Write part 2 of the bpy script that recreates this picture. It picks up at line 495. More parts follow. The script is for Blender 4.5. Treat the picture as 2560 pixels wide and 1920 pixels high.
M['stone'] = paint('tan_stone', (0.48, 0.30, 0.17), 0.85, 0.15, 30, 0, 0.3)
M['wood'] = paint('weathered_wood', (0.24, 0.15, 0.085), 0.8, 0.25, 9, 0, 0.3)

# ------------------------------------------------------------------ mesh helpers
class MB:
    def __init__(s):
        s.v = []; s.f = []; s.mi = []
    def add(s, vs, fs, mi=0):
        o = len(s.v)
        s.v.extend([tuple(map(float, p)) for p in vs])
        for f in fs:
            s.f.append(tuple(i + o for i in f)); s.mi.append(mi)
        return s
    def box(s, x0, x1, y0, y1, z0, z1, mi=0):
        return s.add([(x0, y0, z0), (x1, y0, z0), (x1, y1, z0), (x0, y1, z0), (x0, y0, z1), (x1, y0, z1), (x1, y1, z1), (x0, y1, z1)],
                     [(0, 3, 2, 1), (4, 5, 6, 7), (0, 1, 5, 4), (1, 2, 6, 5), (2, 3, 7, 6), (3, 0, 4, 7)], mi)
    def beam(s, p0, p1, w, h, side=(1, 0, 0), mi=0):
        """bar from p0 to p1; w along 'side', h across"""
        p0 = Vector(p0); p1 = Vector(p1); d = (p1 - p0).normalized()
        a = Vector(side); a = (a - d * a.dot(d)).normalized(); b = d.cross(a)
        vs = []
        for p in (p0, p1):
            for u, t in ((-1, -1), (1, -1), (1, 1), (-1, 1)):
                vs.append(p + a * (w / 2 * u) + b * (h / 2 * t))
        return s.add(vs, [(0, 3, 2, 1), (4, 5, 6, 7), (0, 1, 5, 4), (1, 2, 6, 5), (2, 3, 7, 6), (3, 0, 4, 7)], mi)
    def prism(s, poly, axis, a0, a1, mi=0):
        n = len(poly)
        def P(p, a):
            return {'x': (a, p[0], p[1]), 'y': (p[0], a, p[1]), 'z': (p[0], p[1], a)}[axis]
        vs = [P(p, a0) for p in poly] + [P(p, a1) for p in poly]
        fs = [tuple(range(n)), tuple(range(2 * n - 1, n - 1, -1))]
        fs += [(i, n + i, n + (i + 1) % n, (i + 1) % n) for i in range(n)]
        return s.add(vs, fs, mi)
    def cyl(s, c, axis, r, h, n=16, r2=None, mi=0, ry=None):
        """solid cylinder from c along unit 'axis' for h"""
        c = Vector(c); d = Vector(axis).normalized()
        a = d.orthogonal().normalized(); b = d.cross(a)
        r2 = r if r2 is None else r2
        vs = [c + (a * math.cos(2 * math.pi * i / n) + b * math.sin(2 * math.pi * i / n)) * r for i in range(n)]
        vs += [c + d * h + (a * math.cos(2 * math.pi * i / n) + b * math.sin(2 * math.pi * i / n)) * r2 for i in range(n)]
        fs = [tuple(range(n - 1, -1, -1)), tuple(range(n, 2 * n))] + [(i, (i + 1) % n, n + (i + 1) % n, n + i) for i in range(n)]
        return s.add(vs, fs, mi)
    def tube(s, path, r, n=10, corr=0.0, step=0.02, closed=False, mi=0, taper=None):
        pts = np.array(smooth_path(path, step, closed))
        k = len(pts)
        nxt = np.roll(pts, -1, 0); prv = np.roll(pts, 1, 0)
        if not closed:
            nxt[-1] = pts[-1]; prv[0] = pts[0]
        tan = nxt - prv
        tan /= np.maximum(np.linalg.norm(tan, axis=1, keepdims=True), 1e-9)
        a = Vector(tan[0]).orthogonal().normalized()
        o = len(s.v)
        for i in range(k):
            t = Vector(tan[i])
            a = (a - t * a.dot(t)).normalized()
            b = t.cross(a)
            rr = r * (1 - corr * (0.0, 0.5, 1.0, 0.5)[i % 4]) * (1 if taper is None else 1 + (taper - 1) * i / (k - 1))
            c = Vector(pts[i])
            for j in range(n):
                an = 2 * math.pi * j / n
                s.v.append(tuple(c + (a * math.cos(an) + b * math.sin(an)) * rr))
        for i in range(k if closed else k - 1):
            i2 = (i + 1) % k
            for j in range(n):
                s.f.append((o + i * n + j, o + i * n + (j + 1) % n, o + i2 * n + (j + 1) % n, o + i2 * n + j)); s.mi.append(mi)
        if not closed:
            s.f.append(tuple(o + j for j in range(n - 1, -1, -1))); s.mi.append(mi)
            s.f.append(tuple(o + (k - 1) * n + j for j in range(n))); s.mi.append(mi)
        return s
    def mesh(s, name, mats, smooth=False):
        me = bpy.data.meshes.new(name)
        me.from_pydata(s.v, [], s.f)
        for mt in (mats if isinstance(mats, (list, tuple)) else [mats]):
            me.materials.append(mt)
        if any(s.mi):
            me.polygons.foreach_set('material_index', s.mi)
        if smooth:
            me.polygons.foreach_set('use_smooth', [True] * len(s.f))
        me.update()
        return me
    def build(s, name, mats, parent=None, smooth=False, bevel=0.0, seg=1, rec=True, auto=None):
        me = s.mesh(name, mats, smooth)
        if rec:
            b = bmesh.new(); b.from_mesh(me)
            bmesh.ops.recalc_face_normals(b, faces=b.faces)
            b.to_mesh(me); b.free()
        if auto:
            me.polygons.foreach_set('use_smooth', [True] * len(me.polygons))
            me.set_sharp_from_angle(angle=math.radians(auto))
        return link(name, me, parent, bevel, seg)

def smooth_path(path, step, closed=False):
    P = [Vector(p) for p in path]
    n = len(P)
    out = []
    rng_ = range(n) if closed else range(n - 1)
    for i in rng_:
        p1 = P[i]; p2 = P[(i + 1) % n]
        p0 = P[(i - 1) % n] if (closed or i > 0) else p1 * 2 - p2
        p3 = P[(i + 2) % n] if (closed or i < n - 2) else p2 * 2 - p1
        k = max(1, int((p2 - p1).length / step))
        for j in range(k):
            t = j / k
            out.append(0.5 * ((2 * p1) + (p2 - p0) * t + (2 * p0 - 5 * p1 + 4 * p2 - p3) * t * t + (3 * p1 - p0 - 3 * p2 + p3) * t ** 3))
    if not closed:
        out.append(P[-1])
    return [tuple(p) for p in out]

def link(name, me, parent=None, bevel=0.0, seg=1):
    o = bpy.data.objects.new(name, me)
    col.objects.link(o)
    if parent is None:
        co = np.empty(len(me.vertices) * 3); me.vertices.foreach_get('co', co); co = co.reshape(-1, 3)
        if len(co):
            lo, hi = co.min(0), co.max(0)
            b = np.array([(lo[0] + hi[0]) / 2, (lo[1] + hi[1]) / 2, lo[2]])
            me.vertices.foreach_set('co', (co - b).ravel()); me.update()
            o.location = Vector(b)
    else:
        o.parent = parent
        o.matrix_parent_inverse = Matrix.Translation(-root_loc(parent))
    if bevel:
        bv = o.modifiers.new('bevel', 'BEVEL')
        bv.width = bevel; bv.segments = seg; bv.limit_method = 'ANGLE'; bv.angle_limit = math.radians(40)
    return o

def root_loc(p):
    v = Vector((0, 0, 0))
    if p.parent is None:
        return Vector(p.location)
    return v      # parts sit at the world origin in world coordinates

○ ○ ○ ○

WORK TO COMPLETE —
All of the lines above need to be given again exactly.

FULL ANSWER —
Write part 2 of the bpy script that recreates this picture. It picks up at line 495. More parts follow. The script is for Blender 4.5. Treat the picture as 2560 pixels wide and 1920 pixels high.
M['stone'] = paint('tan_stone', (0.48, 0.30, 0.17), 0.85, 0.15, 30, 0, 0.3)
M['wood'] = paint('weathered_wood', (0.24, 0.15, 0.085), 0.8, 0.25, 9, 0, 0.3)

# ------------------------------------------------------------------ mesh helpers
class MB:
    def __init__(s):
        s.v = []; s.f = []; s.mi = []
    def add(s, vs, fs, mi=0):
        o = len(s.v)
        s.v.extend([tuple(map(float, p)) for p in vs])
        for f in fs:
            s.f.append(tuple(i + o for i in f)); s.mi.append(mi)
        return s
    def box(s, x0, x1, y0, y1, z0, z1, mi=0):
        return s.add([(x0, y0, z0), (x1, y0, z0), (x1, y1, z0), (x0, y1, z0), (x0, y0, z1), (x1, y0, z1), (x1, y1, z1), (x0, y1, z1)],
                     [(0, 3, 2, 1), (4, 5, 6, 7), (0, 1, 5, 4), (1, 2, 6, 5), (2, 3, 7, 6), (3, 0, 4, 7)], mi)
    def beam(s, p0, p1, w, h, side=(1, 0, 0), mi=0):
        """bar from p0 to p1; w along 'side', h across"""
        p0 = Vector(p0); p1 = Vector(p1); d = (p1 - p0).normalized()
        a = Vector(side); a = (a - d * a.dot(d)).normalized(); b = d.cross(a)
        vs = []
        for p in (p0, p1):
            for u, t in ((-1, -1), (1, -1), (1, 1), (-1, 1)):
                vs.append(p + a * (w / 2 * u) + b * (h / 2 * t))
        return s.add(vs, [(0, 3, 2, 1), (4, 5, 6, 7), (0, 1, 5, 4), (1, 2, 6, 5), (2, 3, 7, 6), (3, 0, 4, 7)], mi)
    def prism(s, poly, axis, a0, a1, mi=0):
        n = len(poly)
        def P(p, a):
            return {'x': (a, p[0], p[1]), 'y': (p[0], a, p[1]), 'z': (p[0], p[1], a)}[axis]
        vs = [P(p, a0) for p in poly] + [P(p, a1) for p in poly]
        fs = [tuple(range(n)), tuple(range(2 * n - 1, n - 1, -1))]
        fs += [(i, n + i, n + (i + 1) % n, (i + 1) % n) for i in range(n)]
        return s.add(vs, fs, mi)
    def cyl(s, c, axis, r, h, n=16, r2=None, mi=0, ry=None):
        """solid cylinder from c along unit 'axis' for h"""
        c = Vector(c); d = Vector(axis).normalized()
        a = d.orthogonal().normalized(); b = d.cross(a)
        r2 = r if r2 is None else r2
        vs = [c + (a * math.cos(2 * math.pi * i / n) + b * math.sin(2 * math.pi * i / n)) * r for i in range(n)]
        vs += [c + d * h + (a * math.cos(2 * math.pi * i / n) + b * math.sin(2 * math.pi * i / n)) * r2 for i in range(n)]
        fs = [tuple(range(n - 1, -1, -1)), tuple(range(n, 2 * n))] + [(i, (i + 1) % n, n + (i + 1) % n, n + i) for i in range(n)]
        return s.add(vs, fs, mi)
    def tube(s, path, r, n=10, corr=0.0, step=0.02, closed=False, mi=0, taper=None):
        pts = np.array(smooth_path(path, step, closed))
        k = len(pts)
        nxt = np.roll(pts, -1, 0); prv = np.roll(pts, 1, 0)
        if not closed:
            nxt[-1] = pts[-1]; prv[0] = pts[0]
        tan = nxt - prv
        tan /= np.maximum(np.linalg.norm(tan, axis=1, keepdims=True), 1e-9)
        a = Vector(tan[0]).orthogonal().normalized()
        o = len(s.v)
        for i in range(k):
            t = Vector(tan[i])
            a = (a - t * a.dot(t)).normalized()
            b = t.cross(a)
            rr = r * (1 - corr * (0.0, 0.5, 1.0, 0.5)[i % 4]) * (1 if taper is None else 1 + (taper - 1) * i / (k - 1))
            c = Vector(pts[i])
            for j in range(n):
                an = 2 * math.pi * j / n
                s.v.append(tuple(c + (a * math.cos(an) + b * math.sin(an)) * rr))
        for i in range(k if closed else k - 1):
            i2 = (i + 1) % k
            for j in range(n):
                s.f.append((o + i * n + j, o + i * n + (j + 1) % n, o + i2 * n + (j + 1) % n, o + i2 * n + j)); s.mi.append(mi)
        if not closed:
            s.f.append(tuple(o + j for j in range(n - 1, -1, -1))); s.mi.append(mi)
            s.f.append(tuple(o + (k - 1) * n + j for j in range(n))); s.mi.append(mi)
        return s
    def mesh(s, name, mats, smooth=False):
        me = bpy.data.meshes.new(name)
        me.from_pydata(s.v, [], s.f)
        for mt in (mats if isinstance(mats, (list, tuple)) else [mats]):
            me.materials.append(mt)
        if any(s.mi):
            me.polygons.foreach_set('material_index', s.mi)
        if smooth:
            me.polygons.foreach_set('use_smooth', [True] * len(s.f))
        me.update()
        return me
    def build(s, name, mats, parent=None, smooth=False, bevel=0.0, seg=1, rec=True, auto=None):
        me = s.mesh(name, mats, smooth)
        if rec:
            b = bmesh.new(); b.from_mesh(me)
            bmesh.ops.recalc_face_normals(b, faces=b.faces)
            b.to_mesh(me); b.free()
        if auto:
            me.polygons.foreach_set('use_smooth', [True] * len(me.polygons))
            me.set_sharp_from_angle(angle=math.radians(auto))
        return link(name, me, parent, bevel, seg)

def smooth_path(path, step, closed=False):
    P = [Vector(p) for p in path]
    n = len(P)
    out = []
    rng_ = range(n) if closed else range(n - 1)
    for i in rng_:
        p1 = P[i]; p2 = P[(i + 1) % n]
        p0 = P[(i - 1) % n] if (closed or i > 0) else p1 * 2 - p2
        p3 = P[(i + 2) % n] if (closed or i < n - 2) else p2 * 2 - p1
        k = max(1, int((p2 - p1).length / step))
        for j in range(k):
            t = j / k
            out.append(0.5 * ((2 * p1) + (p2 - p0) * t + (2 * p0 - 5 * p1 + 4 * p2 - p3) * t * t + (3 * p1 - p0 - 3 * p2 + p3) * t ** 3))
    if not closed:
        out.append(P[-1])
    return [tuple(p) for p in out]

def link(name, me, parent=None, bevel=0.0, seg=1):
    o = bpy.data.objects.new(name, me)
    col.objects.link(o)
    if parent is None:
        co = np.empty(len(me.vertices) * 3); me.vertices.foreach_get('co', co); co = co.reshape(-1, 3)
        if len(co):
            lo, hi = co.min(0), co.max(0)
            b = np.array([(lo[0] + hi[0]) / 2, (lo[1] + hi[1]) / 2, lo[2]])
            me.vertices.foreach_set('co', (co - b).ravel()); me.update()
            o.location = Vector(b)
    else:
        o.parent = parent
        o.matrix_parent_inverse = Matrix.Translation(-root_loc(parent))
    if bevel:
        bv = o.modifiers.new('bevel', 'BEVEL')
        bv.width = bevel; bv.segments = seg; bv.limit_method = 'ANGLE'; bv.angle_limit = math.radians(40)
    return o

def root_loc(p):
    v = Vector((0, 0, 0))
    if p.parent is None:
        return Vector(p.location)
    return v      # parts sit at the world origin in world coordinates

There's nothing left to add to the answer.